***** Records shown
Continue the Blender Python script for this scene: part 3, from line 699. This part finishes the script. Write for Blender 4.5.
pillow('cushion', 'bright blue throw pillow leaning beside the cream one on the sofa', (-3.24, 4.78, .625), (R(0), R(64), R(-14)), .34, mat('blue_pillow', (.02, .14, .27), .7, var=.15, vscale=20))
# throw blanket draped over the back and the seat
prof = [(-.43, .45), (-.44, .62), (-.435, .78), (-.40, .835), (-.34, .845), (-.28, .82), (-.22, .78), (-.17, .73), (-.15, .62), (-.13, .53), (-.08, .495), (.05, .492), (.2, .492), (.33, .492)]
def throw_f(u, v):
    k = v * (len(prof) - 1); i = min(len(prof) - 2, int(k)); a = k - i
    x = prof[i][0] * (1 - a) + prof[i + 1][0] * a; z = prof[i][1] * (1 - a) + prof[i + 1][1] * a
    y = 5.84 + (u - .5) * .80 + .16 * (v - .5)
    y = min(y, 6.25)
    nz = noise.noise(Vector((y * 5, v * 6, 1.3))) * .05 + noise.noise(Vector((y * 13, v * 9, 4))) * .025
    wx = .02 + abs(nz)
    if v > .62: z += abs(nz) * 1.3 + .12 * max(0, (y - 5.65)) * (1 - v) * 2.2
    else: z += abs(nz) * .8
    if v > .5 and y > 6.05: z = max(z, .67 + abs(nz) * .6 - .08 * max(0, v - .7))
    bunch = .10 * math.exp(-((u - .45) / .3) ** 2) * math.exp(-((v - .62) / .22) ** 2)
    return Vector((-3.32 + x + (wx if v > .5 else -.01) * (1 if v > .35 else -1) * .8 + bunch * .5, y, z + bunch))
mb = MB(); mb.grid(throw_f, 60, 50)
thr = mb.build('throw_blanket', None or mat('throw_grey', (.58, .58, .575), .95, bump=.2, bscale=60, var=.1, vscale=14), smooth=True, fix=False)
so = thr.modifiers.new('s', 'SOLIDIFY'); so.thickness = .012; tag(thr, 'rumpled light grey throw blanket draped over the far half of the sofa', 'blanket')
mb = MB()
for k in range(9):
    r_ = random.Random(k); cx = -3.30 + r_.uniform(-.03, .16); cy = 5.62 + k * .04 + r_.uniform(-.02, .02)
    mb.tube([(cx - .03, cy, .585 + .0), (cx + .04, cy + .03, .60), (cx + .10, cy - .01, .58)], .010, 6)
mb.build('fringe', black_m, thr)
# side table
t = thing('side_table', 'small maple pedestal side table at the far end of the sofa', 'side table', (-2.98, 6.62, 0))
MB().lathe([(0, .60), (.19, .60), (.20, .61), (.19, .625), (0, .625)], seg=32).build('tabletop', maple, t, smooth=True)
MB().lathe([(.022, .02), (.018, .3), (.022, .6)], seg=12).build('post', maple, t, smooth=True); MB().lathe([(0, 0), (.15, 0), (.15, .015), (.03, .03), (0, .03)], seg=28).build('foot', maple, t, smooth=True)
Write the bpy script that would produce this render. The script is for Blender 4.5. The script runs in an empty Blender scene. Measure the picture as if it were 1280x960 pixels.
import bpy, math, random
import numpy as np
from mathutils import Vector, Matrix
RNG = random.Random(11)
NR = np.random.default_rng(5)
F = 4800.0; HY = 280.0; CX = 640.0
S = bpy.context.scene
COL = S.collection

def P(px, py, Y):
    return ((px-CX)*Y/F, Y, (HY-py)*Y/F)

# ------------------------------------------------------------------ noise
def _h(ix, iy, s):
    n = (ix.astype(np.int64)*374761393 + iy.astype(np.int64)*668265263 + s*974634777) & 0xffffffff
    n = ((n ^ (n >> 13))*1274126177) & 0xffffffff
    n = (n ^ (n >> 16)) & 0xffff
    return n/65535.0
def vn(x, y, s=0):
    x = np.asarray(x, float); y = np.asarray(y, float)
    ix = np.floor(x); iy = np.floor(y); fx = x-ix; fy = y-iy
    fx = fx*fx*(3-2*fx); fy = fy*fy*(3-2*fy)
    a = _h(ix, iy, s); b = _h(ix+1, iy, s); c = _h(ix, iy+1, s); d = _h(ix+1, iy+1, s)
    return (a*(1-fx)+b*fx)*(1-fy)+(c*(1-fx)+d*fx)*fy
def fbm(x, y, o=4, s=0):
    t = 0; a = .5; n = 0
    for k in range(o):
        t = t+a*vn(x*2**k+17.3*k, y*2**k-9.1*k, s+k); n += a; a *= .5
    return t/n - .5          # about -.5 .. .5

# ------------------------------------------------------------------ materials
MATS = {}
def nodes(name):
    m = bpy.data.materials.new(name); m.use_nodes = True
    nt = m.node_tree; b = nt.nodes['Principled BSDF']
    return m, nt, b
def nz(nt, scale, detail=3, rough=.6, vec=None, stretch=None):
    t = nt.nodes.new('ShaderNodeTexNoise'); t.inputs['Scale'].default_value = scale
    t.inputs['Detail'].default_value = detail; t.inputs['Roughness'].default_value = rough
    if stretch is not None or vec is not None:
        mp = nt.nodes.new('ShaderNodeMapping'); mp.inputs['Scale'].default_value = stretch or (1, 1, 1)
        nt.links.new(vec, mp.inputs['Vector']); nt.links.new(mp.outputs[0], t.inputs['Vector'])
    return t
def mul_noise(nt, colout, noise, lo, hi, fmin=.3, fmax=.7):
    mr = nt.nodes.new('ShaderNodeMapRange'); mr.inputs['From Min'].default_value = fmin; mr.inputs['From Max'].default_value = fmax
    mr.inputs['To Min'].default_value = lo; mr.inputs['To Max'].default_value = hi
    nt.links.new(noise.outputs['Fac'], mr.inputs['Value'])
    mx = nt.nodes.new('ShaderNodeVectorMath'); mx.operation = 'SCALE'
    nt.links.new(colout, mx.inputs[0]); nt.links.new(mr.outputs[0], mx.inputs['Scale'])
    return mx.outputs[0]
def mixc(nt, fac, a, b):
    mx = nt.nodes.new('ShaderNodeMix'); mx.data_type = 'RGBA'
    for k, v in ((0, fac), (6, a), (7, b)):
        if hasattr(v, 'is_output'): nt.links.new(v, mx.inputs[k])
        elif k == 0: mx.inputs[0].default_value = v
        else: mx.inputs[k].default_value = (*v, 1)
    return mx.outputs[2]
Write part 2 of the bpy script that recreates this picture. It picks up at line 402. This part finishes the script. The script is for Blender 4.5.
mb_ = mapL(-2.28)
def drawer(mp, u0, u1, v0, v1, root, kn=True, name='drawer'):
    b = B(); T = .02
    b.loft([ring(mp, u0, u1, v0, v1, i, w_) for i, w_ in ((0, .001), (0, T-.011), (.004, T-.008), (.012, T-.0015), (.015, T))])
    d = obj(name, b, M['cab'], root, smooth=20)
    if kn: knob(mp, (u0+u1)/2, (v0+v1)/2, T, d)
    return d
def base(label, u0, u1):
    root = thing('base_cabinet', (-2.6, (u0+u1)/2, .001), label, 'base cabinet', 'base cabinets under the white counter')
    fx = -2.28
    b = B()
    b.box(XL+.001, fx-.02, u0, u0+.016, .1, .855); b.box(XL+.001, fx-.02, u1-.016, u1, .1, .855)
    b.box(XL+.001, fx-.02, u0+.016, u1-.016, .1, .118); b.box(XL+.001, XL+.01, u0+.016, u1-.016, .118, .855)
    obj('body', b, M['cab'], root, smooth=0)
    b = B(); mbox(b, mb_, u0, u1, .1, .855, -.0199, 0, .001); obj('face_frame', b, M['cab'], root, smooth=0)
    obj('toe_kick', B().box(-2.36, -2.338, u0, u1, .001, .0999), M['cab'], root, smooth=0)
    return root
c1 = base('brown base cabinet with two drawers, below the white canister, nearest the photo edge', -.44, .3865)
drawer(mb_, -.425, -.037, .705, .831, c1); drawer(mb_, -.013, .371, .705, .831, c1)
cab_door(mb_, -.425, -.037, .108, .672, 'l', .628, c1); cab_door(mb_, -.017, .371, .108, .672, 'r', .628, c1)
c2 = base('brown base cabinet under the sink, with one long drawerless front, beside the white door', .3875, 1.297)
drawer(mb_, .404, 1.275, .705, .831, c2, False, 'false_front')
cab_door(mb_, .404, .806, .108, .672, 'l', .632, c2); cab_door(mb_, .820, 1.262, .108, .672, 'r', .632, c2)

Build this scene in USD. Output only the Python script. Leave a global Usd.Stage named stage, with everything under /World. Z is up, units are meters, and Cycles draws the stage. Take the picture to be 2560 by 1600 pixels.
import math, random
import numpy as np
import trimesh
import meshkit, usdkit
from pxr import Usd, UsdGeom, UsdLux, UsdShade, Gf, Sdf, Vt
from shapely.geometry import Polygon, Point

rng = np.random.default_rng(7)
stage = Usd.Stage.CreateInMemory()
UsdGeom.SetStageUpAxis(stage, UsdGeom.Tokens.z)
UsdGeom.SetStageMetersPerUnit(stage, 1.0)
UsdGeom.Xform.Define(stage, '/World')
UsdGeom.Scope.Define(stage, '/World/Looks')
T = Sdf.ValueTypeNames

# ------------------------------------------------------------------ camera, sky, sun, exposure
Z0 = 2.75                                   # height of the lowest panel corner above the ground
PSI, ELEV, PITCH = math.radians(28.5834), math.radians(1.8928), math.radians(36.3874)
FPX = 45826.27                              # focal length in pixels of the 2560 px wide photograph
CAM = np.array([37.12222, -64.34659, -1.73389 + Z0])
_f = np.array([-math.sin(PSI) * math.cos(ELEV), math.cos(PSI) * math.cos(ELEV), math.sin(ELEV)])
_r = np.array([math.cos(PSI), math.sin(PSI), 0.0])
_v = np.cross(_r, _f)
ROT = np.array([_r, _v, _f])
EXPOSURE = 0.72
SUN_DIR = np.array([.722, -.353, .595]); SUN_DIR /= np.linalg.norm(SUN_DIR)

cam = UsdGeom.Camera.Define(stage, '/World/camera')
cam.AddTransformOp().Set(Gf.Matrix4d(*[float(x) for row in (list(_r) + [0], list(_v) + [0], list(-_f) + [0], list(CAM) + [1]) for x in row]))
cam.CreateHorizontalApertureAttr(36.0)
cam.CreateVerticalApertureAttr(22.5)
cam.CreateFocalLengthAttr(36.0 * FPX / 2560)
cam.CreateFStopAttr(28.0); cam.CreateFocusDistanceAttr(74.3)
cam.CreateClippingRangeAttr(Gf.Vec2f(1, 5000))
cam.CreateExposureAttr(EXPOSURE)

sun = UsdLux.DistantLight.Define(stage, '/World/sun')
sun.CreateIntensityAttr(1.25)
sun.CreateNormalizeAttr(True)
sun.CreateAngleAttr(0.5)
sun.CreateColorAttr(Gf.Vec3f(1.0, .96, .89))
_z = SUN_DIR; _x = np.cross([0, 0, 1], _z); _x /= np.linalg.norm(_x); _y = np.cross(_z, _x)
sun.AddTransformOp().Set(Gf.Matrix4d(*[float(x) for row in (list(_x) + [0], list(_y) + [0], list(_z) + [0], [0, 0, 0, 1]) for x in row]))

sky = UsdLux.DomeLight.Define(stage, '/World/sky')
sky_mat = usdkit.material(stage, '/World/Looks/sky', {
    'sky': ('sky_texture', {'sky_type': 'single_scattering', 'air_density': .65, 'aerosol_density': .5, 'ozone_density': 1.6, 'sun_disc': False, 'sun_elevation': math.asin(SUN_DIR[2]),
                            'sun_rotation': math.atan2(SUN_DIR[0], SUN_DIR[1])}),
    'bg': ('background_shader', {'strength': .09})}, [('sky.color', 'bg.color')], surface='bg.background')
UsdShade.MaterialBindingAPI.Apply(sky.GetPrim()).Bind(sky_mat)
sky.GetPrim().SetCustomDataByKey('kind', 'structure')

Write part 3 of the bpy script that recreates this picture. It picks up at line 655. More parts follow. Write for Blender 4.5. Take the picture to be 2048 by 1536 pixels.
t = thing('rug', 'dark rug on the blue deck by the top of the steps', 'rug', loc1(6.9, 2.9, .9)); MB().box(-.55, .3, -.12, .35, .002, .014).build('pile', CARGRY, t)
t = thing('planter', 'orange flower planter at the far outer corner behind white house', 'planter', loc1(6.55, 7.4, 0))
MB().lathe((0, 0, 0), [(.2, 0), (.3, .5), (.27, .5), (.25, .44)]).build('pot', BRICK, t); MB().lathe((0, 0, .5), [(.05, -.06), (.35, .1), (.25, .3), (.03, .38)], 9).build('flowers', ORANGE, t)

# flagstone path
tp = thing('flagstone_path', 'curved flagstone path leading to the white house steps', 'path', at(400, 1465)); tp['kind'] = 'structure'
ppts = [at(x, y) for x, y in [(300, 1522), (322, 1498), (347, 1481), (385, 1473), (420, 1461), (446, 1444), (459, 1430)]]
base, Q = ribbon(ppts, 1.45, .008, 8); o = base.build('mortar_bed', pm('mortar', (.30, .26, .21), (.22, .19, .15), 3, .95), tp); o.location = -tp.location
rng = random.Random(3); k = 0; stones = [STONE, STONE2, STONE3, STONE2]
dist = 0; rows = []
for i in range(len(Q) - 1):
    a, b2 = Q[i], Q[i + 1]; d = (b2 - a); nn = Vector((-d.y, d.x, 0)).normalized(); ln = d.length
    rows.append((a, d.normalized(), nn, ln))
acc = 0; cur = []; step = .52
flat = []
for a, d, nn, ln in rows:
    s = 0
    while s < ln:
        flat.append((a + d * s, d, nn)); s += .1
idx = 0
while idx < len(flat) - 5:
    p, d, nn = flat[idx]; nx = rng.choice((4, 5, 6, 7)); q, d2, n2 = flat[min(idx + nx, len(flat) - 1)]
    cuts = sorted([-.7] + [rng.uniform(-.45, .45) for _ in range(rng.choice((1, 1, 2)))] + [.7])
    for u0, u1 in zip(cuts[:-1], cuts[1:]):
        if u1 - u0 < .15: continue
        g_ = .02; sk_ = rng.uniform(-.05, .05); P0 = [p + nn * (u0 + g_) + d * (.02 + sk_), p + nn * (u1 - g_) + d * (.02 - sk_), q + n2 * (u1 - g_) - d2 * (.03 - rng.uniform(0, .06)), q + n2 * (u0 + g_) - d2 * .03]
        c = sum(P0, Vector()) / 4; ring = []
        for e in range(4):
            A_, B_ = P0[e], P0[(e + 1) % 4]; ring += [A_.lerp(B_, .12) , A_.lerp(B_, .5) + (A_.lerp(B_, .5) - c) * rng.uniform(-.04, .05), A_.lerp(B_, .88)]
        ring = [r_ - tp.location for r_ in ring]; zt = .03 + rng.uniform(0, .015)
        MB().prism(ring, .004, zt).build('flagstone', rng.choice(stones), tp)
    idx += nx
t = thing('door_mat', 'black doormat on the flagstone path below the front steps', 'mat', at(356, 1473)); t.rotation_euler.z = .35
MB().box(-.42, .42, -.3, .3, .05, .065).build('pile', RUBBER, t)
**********
■ Request ■
Identify the lines of the entries containing the string "recreates". Copy each such line.

■ Answer to the problem ■
Write part 2 of the bpy script that recreates this picture. It picks up at line 402. This part finishes the script. The script is for Blender 4.5.
Write part 3 of the bpy script that recreates this picture. It picks up at line 655. More parts follow. Write for Blender 4.5. Take the picture to be 2048 by 1536 pixels.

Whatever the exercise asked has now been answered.